One valid concern the authorities have is that Indian taxonomic expertise needs to be built up and by exporting so many specimens, foreign researchers would benefit at the cost of locals. The 'marketing' of biodiversity as a potential economic resource has led many countries with rich biodiversity but comparatively less technical expertise to impose protectionist laws aimed at keeping wealth within their borders. Personally I think this protectionism is misguided, for the following reasons:

  1. Taxonomic expertise will always be limited because it is a small field. There will always be the necessity to send specimens to external institutions because no single country will have enough experts to identify everything. Some commentators say that more local students should be sent to study in Western institutions and return to their home countries to work on the local biodiversity - but to what effect if once they return, the lines of communication between them and the outside world are severed? Their work will then become blinkeredly local and have no effect or influence.

  2. The need to study biodiversity and document it cannot wait for the slow training of new taxonomists and systematists (especially in the face of the field's waning popularity), because of the ongoing destruction of habitats. This leads to the perverse consequence of legitimate scientific research being hampered (because in science, rules must be obeyed) while illegitimate habitat destruction proceeds without obstruction (because illegal clearing and burning is illegal anyway).

  3. The chances of wholesale biopiracy are slim: taxonomy is not the most economically profitable of scientific endeavours.
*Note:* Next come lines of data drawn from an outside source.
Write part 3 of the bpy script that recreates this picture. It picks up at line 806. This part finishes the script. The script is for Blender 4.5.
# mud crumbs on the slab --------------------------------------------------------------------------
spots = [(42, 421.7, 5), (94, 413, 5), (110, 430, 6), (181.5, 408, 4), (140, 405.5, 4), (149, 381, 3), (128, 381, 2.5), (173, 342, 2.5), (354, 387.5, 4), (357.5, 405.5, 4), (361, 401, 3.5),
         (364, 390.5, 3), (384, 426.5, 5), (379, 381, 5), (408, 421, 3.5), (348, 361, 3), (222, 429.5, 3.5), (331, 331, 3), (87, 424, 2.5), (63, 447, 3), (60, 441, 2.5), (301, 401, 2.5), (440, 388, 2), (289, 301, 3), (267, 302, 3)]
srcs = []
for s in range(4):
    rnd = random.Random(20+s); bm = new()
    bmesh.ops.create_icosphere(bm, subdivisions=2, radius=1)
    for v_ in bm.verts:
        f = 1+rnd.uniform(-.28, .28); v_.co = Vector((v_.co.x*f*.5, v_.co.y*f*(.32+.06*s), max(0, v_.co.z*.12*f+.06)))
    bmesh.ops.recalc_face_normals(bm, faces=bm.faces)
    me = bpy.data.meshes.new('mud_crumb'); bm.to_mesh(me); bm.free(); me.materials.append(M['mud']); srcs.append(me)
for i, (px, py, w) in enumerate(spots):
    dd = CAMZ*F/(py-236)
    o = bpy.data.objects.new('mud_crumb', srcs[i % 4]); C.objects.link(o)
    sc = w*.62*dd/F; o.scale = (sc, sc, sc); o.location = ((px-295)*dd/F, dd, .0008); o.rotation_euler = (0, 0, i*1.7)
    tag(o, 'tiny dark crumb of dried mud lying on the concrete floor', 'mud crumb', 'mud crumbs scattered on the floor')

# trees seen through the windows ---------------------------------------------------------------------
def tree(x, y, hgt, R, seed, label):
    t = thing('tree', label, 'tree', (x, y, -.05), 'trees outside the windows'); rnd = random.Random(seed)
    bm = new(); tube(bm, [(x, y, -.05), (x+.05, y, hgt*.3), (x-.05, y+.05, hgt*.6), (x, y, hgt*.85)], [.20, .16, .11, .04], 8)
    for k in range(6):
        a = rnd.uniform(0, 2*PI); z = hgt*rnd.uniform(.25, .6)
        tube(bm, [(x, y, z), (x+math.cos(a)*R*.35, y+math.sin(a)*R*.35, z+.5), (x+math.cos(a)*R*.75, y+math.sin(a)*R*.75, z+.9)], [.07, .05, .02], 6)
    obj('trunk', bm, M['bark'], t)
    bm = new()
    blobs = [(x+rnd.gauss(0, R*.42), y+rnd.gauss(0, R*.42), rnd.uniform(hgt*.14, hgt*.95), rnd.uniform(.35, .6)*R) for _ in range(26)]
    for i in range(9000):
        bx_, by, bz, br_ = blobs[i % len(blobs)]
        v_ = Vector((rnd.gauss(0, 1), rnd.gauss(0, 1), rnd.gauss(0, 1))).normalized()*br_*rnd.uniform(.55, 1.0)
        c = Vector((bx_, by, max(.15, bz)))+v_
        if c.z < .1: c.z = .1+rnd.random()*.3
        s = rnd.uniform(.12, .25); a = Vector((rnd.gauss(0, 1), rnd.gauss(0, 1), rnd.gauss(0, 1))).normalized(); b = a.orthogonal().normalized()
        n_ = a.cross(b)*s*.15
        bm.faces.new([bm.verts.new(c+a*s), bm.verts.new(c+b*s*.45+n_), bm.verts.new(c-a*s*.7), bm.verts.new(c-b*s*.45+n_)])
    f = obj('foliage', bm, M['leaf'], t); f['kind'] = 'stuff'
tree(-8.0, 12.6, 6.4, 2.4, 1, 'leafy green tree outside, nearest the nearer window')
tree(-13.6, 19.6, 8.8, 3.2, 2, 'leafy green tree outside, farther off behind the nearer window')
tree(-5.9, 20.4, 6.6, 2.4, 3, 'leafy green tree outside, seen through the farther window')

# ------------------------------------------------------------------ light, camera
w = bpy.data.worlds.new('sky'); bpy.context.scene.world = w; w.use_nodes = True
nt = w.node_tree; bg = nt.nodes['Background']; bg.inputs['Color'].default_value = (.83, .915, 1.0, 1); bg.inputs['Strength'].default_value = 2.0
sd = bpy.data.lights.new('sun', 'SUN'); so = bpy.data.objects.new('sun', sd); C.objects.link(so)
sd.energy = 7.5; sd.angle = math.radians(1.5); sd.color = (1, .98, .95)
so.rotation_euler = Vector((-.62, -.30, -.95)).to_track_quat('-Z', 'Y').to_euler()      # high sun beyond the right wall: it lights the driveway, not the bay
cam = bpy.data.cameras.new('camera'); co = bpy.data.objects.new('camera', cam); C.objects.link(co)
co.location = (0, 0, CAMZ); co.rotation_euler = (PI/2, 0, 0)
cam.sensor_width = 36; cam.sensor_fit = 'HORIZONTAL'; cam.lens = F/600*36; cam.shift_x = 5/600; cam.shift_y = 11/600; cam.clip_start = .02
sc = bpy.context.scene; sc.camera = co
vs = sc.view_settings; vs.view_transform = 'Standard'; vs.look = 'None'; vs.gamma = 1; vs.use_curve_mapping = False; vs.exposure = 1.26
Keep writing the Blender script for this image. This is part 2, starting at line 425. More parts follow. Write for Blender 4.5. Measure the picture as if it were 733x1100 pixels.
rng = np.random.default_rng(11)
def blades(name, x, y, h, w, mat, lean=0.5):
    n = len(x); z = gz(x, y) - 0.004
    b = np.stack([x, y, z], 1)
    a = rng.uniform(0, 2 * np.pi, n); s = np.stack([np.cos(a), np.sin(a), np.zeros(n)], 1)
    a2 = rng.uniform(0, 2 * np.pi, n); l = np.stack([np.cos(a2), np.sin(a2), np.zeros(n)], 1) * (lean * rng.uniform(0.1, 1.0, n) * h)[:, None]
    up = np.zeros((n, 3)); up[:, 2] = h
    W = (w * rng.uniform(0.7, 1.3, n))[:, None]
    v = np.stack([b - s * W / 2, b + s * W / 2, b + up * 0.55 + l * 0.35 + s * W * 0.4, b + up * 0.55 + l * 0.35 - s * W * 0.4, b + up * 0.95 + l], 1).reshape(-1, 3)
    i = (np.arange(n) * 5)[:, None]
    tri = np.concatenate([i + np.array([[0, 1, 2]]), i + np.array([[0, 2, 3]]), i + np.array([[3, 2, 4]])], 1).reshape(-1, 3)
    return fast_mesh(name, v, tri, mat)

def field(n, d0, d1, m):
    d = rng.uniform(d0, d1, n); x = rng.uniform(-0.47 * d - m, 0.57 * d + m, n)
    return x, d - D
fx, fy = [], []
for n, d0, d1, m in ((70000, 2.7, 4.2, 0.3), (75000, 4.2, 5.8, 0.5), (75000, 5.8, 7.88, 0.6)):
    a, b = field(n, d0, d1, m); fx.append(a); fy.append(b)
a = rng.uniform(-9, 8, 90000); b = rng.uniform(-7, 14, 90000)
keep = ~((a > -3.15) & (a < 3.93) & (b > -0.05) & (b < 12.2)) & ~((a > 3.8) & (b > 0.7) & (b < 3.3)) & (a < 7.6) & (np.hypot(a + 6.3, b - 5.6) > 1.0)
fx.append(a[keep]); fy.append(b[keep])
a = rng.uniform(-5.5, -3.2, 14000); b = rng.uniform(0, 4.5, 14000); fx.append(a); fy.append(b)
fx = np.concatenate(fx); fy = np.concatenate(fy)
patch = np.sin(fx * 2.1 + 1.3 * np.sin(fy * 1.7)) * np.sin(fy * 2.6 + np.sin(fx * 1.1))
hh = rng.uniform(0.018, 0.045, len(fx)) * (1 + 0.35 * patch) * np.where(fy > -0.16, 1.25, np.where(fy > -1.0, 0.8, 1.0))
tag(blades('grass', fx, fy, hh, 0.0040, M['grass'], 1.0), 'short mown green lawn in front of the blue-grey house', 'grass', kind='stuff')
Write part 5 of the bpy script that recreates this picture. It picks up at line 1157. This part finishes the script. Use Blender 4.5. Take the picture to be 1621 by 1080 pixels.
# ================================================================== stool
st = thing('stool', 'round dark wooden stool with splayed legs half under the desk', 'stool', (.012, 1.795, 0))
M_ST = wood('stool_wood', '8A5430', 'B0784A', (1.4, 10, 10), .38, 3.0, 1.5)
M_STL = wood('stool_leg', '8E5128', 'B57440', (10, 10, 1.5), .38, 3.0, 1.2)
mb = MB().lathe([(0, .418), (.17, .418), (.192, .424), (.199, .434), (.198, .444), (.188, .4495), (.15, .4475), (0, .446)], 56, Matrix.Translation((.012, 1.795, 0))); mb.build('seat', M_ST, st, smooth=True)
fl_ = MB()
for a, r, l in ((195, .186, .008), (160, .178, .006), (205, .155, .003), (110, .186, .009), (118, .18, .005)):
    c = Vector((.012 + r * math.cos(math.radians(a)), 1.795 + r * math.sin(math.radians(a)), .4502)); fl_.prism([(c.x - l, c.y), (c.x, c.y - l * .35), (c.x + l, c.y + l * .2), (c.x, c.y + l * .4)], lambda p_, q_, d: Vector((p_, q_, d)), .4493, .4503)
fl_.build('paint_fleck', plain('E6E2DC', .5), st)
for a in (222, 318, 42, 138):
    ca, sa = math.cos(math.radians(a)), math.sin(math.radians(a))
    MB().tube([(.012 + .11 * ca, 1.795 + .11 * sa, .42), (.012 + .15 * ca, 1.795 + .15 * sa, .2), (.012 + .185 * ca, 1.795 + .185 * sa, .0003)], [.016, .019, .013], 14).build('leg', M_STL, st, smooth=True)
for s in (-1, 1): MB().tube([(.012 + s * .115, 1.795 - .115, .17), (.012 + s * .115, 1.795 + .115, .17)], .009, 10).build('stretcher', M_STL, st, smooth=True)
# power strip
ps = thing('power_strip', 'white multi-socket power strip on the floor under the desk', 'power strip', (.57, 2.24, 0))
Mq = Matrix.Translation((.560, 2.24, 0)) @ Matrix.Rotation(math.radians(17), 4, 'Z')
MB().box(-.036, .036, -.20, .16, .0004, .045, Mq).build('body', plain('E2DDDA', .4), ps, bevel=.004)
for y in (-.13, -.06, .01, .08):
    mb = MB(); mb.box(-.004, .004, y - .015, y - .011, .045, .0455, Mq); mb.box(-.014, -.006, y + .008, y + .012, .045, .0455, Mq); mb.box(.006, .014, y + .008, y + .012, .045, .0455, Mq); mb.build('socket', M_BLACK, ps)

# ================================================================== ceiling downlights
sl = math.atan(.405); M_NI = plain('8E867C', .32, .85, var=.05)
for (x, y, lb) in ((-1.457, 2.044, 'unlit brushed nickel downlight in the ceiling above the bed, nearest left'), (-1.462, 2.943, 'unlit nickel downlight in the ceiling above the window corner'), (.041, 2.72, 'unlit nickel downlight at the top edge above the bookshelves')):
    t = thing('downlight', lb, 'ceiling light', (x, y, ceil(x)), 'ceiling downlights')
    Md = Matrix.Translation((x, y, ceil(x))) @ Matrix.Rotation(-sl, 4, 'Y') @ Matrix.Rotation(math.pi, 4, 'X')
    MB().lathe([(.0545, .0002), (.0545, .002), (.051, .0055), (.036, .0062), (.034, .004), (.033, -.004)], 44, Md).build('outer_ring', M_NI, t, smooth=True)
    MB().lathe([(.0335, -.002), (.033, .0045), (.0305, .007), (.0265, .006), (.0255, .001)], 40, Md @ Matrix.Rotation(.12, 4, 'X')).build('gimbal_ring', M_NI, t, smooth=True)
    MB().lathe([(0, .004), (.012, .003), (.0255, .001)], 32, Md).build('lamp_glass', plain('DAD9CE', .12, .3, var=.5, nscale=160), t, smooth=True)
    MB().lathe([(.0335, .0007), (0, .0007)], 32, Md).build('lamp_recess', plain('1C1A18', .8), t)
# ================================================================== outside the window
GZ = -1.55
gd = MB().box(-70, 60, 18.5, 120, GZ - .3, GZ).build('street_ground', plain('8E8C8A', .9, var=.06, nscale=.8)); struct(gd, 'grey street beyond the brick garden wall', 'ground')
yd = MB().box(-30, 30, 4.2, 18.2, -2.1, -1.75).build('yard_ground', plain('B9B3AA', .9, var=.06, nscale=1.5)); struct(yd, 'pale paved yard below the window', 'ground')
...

Common courtesy now also requires that local host institutions from the countries which supply the research materials be provided with a complete set of specimens collected. Presumably in this case too the Indian researchers will have their own set of insects. Bioprospecting success stories seem to be too few to warrant such paranoia - perhaps I might be wrong about this and if so would hope to hear more about them.

  4. It's simply not cricket - being so possessive betrays a mindset of colonial victimization. Being ungenerous now won't realistically make up for a past history of colonial oppression.


Ultimately, this will only hurt the Indian researchers and Indian science. The bureaucrats seem to have forgotten that animals and plants don't obey human borders. Perhaps they wish to prosecute animals which migrate from the country for treason? I like to draw an analogy with literature. If one is possessive and protectionistic about one's country's literature, what is the result? One would prevent the translation of one's literary works into other languages because other cultures might 'steal ideas' and plot devices. Foreigners who came to learn the country's language and who bought the books would be treated with suspicion. Ultimately the literary scene in the country would die out from inbreeding depression.

We don't hear India (or Bangladesh for that matter) complaining about how Westerners read Tagore and adopt his ideas, if anything they are justifiably proud of his literary influence on the world at large. Why can't the same be said of India's biodiversity?